Sermon preached at St. Michael the Archangel Anglican Church on the Sunday next before Advent.

“Gather up the fragments that remain, that nothing be lost.” In the Name of the Father, and of the Son, and of the Holy Ghost. Amen.

    Liturgically speaking, this week we bring another year to a close, and like the great company who came unto Jesus in our Gospel Reading (Jhn.6:5-14), we admit that Jesus has given and revealed more to us than we could ever hope to finish (We have had a full year, and we have taken in as much as we can take in). We acknowledge how even after we’ve had our fill, there is still even more that we didn’t get to. Now, we figuratively gather up the remaining lessons of Jesus’ Holy Scriptures, just as the disciples gathered up the remaining loaves and fishes, that nothing be lost. So, we can use them again in a new year.

    But something else happens to us when we have gotten our fill. Many of us suffered from a form of it this past Thursday afternoon – the desire to sluff off, or postpone, all duties just long enough to ease the food coma. This too has a parallel to our themes for this Stir Up Sunday – and that is the spiritual settling that kicks in when all of our immediate concerns are satisfied. Over the past year as we have seen prophecies revealed, miracles performed, and parables expounded upon, we have discovered so many satisfying truths about Jesus but instead of going out into the world and carrying out the bounden duties those truths place upon our lives, we tend to say, “Oh man, that was good. I never knew that. That makes sense now.” Then, we walk off contented to our spiritual couches like Al Bundy in a Married with Children episode. And once we get good and settled, we know how much of an uphill battle it is to get going again.

    Now we do not say this with any condemnation or shaming, we simply acknowledge a reality as common Thanksgiving Day Food Comas. But if we stay on these spiritual couches too long: our spiritual lives and faith can become like catchup that has sat on the shelf too long, if we are not careful: the good stuff settles. If we allow a settling-spirit to form in our lives, and we sluff off our duties too long, like catchup sitting on the shelf without use, the things that matter in our lives will begin to settle to the bottom. We’ve all had the experience of expecting to get a little catchup, only to squeeze out unwanted, catchup-flavored water. So, it is with a settled, Christian life. When life gives us a squeeze it won’t be the high-quality, Jesus-infused forgiveness, religious devotion, or thanksgiving that comes out, but some Jesus-flavored judgmentalism, perfectionism, or cynicism.

    So, we pray this morning: O Lord, stir us up. Shake us up. Don’t allow our faiths to settle into ineffectiveness and unfruitfulness, as happened to the children of Israel in our Old Testament Reading (Jer.23:5-8). God had warned them long ago: When you enter the land and have eaten your fill, do not forget me or the bondage I brought you out of (cf.Deut.6:10-12). They got in, got what they wanted, and their active, Yahweh-infused faith settled onto a spiritual-coma they never recovered from.

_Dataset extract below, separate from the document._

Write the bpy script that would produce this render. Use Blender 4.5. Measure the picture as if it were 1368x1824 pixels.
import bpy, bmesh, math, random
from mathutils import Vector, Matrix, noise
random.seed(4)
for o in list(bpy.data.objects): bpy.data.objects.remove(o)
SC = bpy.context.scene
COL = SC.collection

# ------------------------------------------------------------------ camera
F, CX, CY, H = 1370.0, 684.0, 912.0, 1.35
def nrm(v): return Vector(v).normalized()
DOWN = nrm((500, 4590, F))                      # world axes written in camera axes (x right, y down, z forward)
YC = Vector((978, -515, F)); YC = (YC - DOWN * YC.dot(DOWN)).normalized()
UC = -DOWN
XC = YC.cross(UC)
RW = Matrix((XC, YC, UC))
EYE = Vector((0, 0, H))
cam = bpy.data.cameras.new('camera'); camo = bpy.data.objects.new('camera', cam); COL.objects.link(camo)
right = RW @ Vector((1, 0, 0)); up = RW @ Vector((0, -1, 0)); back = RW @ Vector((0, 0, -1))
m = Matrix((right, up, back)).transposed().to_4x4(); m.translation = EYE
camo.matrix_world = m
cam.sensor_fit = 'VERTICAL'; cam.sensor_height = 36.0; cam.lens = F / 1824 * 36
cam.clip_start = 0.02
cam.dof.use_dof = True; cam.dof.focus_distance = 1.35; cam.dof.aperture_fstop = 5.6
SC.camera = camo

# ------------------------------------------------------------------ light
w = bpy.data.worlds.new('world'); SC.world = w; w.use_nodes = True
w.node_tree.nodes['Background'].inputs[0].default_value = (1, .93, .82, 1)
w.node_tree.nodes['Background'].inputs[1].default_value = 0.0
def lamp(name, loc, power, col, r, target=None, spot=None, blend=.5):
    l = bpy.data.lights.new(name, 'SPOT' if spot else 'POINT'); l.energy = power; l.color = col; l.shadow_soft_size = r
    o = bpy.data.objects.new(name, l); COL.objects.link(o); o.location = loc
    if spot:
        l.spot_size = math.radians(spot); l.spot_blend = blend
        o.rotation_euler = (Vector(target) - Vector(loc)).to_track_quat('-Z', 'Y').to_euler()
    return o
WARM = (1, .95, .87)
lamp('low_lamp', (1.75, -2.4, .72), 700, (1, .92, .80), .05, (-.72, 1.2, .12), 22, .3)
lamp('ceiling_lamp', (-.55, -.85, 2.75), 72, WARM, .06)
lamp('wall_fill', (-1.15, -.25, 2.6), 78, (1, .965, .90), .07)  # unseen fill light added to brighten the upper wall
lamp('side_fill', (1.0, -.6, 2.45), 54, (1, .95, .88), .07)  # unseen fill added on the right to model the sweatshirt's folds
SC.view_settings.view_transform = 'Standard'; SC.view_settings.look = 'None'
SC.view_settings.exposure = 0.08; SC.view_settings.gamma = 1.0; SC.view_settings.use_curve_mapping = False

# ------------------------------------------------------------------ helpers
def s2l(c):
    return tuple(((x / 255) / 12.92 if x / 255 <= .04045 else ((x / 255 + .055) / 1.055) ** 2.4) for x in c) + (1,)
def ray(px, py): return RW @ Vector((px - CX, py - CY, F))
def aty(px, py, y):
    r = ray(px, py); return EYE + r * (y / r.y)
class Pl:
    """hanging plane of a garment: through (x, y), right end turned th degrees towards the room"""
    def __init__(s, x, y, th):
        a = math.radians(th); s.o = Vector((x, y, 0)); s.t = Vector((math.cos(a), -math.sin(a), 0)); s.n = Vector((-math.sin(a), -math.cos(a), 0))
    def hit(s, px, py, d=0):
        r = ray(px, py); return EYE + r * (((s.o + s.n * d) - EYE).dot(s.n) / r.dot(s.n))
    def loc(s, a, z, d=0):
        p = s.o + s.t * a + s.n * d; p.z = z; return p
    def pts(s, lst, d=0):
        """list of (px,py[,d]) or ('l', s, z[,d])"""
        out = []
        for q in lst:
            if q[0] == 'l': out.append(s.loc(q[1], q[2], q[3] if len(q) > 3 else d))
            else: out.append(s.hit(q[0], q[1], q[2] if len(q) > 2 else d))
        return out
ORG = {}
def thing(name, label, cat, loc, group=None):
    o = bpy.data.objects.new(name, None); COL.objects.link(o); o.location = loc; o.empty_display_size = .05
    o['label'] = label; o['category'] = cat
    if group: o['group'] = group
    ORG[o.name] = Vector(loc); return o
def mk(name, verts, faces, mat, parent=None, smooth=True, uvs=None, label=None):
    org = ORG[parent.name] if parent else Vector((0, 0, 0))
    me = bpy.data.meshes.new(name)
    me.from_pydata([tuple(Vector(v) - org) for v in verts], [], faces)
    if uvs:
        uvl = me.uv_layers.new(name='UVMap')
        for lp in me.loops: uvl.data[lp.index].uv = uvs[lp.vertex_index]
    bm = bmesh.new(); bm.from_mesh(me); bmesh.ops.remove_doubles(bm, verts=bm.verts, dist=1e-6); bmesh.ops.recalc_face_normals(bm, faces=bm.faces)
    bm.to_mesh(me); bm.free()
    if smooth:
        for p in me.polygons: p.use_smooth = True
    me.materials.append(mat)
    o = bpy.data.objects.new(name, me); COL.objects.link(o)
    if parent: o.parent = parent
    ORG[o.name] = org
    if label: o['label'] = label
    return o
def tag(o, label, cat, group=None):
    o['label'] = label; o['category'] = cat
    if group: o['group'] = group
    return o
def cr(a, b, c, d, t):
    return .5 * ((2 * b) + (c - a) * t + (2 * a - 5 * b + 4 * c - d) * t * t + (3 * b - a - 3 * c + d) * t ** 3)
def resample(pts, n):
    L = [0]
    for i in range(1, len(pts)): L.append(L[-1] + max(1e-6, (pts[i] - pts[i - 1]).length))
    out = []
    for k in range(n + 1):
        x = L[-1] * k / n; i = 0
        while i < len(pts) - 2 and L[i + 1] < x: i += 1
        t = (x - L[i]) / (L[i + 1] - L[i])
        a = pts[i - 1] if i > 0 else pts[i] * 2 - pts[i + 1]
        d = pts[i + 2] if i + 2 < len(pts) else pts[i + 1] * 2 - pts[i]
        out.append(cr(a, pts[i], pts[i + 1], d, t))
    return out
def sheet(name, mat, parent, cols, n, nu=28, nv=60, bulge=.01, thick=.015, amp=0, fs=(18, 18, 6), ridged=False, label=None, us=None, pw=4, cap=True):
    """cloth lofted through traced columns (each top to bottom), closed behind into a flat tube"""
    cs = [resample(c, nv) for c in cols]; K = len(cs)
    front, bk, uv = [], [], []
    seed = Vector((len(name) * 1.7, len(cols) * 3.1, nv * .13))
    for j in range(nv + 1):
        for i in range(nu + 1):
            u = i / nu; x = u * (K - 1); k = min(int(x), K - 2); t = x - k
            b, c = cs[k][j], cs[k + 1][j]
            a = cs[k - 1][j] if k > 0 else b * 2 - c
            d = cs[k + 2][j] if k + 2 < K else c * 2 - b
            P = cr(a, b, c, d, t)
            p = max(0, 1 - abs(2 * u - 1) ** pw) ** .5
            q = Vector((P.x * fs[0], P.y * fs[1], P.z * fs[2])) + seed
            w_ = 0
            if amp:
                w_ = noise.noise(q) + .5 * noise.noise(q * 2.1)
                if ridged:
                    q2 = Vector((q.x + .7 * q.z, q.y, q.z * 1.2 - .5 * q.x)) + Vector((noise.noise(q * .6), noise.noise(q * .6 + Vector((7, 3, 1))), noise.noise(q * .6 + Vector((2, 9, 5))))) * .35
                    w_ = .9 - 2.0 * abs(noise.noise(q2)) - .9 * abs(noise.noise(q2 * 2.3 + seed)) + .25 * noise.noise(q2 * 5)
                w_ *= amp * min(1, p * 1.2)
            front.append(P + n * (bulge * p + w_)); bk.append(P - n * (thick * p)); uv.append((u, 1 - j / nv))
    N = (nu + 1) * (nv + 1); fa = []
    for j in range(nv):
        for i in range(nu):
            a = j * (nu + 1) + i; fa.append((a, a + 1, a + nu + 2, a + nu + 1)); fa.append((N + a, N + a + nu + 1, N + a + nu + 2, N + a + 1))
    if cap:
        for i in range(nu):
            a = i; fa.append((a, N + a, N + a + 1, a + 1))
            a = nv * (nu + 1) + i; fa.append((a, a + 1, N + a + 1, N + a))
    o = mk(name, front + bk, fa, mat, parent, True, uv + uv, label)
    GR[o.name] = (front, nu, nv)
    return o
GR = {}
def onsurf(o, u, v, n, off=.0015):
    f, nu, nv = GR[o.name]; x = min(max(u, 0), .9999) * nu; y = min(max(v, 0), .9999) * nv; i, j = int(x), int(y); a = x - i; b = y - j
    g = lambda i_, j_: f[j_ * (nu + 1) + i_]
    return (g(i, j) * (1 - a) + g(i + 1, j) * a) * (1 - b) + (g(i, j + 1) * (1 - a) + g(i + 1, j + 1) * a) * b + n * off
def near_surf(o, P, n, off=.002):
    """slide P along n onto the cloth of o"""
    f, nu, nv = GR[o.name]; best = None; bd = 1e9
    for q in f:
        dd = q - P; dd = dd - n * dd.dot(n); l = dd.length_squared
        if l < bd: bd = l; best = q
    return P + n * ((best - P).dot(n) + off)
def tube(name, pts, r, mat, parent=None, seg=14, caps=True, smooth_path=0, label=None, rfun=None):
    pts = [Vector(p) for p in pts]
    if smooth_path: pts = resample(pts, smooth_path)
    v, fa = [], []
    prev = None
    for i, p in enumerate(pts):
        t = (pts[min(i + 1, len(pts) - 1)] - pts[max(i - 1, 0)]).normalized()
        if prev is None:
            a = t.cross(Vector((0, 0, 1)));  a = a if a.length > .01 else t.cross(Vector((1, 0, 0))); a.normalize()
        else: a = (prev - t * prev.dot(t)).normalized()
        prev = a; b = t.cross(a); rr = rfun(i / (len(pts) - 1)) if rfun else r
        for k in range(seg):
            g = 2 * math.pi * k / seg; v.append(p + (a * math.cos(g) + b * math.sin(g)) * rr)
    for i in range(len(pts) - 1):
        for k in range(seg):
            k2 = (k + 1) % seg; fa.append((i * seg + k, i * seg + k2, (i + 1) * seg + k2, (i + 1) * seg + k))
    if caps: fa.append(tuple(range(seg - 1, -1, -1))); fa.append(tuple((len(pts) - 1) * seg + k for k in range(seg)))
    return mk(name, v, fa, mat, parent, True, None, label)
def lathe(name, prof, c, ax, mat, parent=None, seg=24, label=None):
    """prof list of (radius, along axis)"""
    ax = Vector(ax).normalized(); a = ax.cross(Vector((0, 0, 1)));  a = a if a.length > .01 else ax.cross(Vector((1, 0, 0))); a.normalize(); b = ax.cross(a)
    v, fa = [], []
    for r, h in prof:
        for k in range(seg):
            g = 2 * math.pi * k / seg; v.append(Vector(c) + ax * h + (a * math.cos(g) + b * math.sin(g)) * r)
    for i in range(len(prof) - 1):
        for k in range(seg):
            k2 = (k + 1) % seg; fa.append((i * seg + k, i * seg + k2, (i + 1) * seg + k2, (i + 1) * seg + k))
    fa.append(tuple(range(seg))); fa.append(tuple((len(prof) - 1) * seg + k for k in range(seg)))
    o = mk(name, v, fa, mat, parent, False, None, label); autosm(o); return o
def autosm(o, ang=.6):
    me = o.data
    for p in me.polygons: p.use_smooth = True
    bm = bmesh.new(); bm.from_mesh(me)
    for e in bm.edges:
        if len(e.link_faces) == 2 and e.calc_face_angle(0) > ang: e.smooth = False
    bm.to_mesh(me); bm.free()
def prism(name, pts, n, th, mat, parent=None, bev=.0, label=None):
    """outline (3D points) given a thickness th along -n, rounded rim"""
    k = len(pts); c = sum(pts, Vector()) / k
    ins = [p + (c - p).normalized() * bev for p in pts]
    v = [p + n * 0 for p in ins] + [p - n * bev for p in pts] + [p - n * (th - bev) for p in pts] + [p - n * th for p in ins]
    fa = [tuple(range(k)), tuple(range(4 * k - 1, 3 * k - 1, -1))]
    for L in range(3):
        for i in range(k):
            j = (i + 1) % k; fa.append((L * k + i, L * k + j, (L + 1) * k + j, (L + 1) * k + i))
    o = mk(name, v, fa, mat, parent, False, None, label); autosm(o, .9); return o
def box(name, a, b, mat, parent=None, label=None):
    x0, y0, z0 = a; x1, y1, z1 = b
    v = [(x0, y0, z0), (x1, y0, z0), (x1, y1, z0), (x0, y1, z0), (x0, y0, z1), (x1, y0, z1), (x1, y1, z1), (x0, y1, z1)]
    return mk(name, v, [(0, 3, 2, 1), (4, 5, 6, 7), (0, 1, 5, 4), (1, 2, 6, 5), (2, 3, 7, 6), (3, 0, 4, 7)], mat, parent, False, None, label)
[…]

    By the time Jeremiah writes, the children of Israel were so spiritually settled that they had forgotten their identity and purpose. They had taken on the lifestyles and life-goals of the nations around them, and created a culture where God’s people had lost compassion for immigrants, the fatherless, and the widow (cf.Jer.7). In the Temple, worshippers had grown so content with going through the motions in their services on feast days, they felt no conviction for abandoning their children to hell every other day of the year (cf.Jer.19;32:35). Thus, the only way to stir up their rock-bottom faithlessness to God-infused faithfulness was by giving them a 490 year shaking.

    “The days” that Jeremiah writes about are when that shaking would come to an end, and God’s people would be put back on track for fruitfully being His kingdom of priests, bringing heaven to earth, and a holy nation under the protection and leadership of God’s promised Messiah, the anointed King (cf.Ex.19:4-8; 1Pet.2:5,9-10).

    Now, from our vantage point, we know that those days have come and that Jesus is that king, but we must also remember that this does not mean our purpose is fulfilled and that we can simply sit on our spiritual couches waiting for heaven to come. Remember the warning that Jesus gave the church in Ephesus: “I have this against you, that you have abandoned the love you had at first. Remember therefore from where you have fallen; repent, and do the works you did at first. If not, I will come to you and remove your lampstand from its place, unless you repent” (Rev.2:4-5). This is why we pray our prayer now. Stir us up to plenteously bring for the fruit of good works before we ever get so settled that we lose our first love for Jesus. For “the hour cometh and now is when the true worshippers shall worship the Father in Spirit and in Truth. For the Father seeketh such to worship Him.” Amen.